En effet, le groupe israélien de défense des droits de l’homme B’Tselem a documenté l’utilisation répétée par Israël de boucliers humains au moins depuis 1967. Les enquêtes menées par Amnesty International et Human Rights Watch sur les attaques menées par Israël dans le cadre de l’opération « Plomb durci » à Gaza ont montré qu’Israël avait utilisé des boucliers humains (y compris des enfants), mais n’ont trouvé aucune preuve que des groupes palestiniens l’avaient fait.
De même, les commissions d’enquête des Nations unies qui ont enquêté sur les attaques israéliennes massives contre Gaza en 2008-2009 et en 2014 ont examiné les affirmations d’Israël et n’ont trouvé aucune preuve de l’utilisation de boucliers humains par les Palestiniens. Le Comité des droits de l’enfant des Nations unies a constaté « l’utilisation continue (par Israël) d’enfants palestiniens comme boucliers humains » entre 2010 et 2013. Le rapporteur spécial des Nations unies sur le terrorisme a fait le même constat.
L’enquête d’Amnesty International sur les attaques israéliennes « Plomb durci » fait état d’une constatation typique :
« Dans plusieurs cas, les soldats israéliens ont également utilisé des civils, y compris des enfants, comme « boucliers humains ». Cependant, contrairement aux allégations répétées des responsables israéliens concernant l’utilisation de « boucliers humains », Amnesty International n’a trouvé aucune preuve que le Hamas ou d’autres combattants palestiniens aient agi de la sorte.
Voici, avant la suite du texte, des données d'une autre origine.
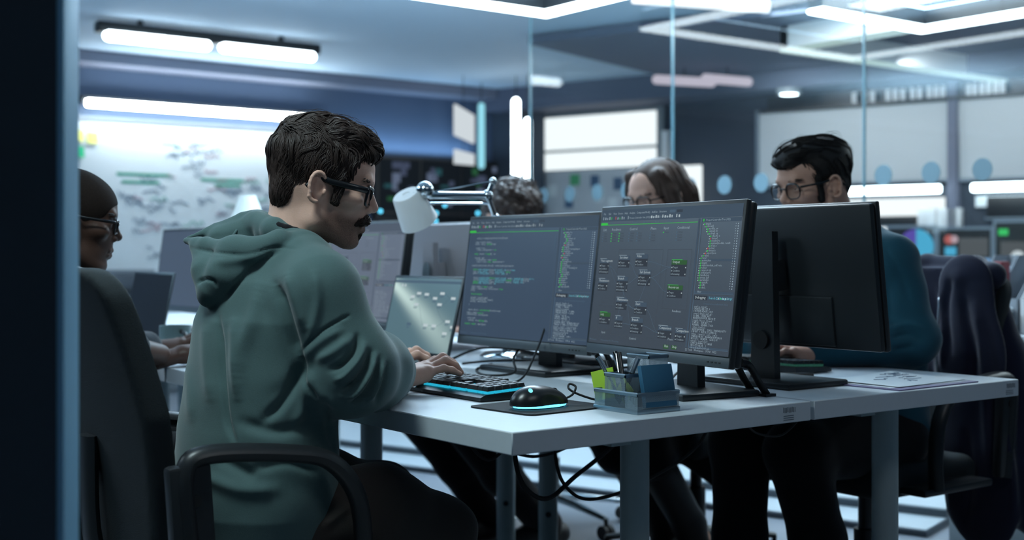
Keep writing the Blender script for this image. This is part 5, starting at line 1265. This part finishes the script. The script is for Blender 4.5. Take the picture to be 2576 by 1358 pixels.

Et dans le rapport sur les « meurtres sous drapeau blanc » de civils palestiniens, Human Rights Watch a confirmé qu’« Israël affirme que le Hamas a combattu à partir de zones peuplées et a utilisé des civils comme “boucliers humains” - c’est-à-dire qu’il a délibérément utilisé des civils pour dissuader les attaques contre les forces palestiniennes... Human Rights Watch n’a trouvé aucune preuve que les victimes civiles (dans son enquête) ont été utilisées par les combattants palestiniens comme boucliers humains ».
Mais la pratique israélienne de l’utilisation de boucliers humains est de notoriété publique en Israël et fait depuis longtemps l’objet d’un débat public. Des soldats israéliens, s’adressant à l’organisation israélienne Breaking the Silence, ont eux-mêmes avoué cette pratique répandue. Les médias israéliens en ont fait état, notamment dans un article paru le mois dernier dans Haaretz. L’armée israélienne a même défendu publiquement son « droit » à utiliser des boucliers humains dans des procès israéliens successifs. Bien entendu, les cas où elle a perdu l’argument n’ont eu que peu d’impact sur l’armée, qui continue la pratique jusqu’à aujourd’hui.
Ainsi, les tactiques de désinformation de la hasbara israélienne ont constitué un pilier important de sa stratégie de destruction de Gaza depuis le début de la vague actuelle de génocide à Gaza, il y a près d’un an. Les fausses accusations de bouclier humain ont été la clé de ces tactiques.
Mais cette tromperie s’effondre même après un examen superficiel. Si les hommes politiques et les journalistes occidentaux faisaient preuve d’un minimum de diligence avant de répéter les affirmations israéliennes, s’ils les soumettaient à l’épreuve du droit, des faits et de la logique, la vérité serait rapidement révélée. La partie qui utilise régulièrement des boucliers humains est Israël, pas la Palestine.
Un refrain courant dans le discours public sur la Palestine est que « chaque accusation israélienne est un aveu ». Le double mensonge des boucliers humains en est un exemple.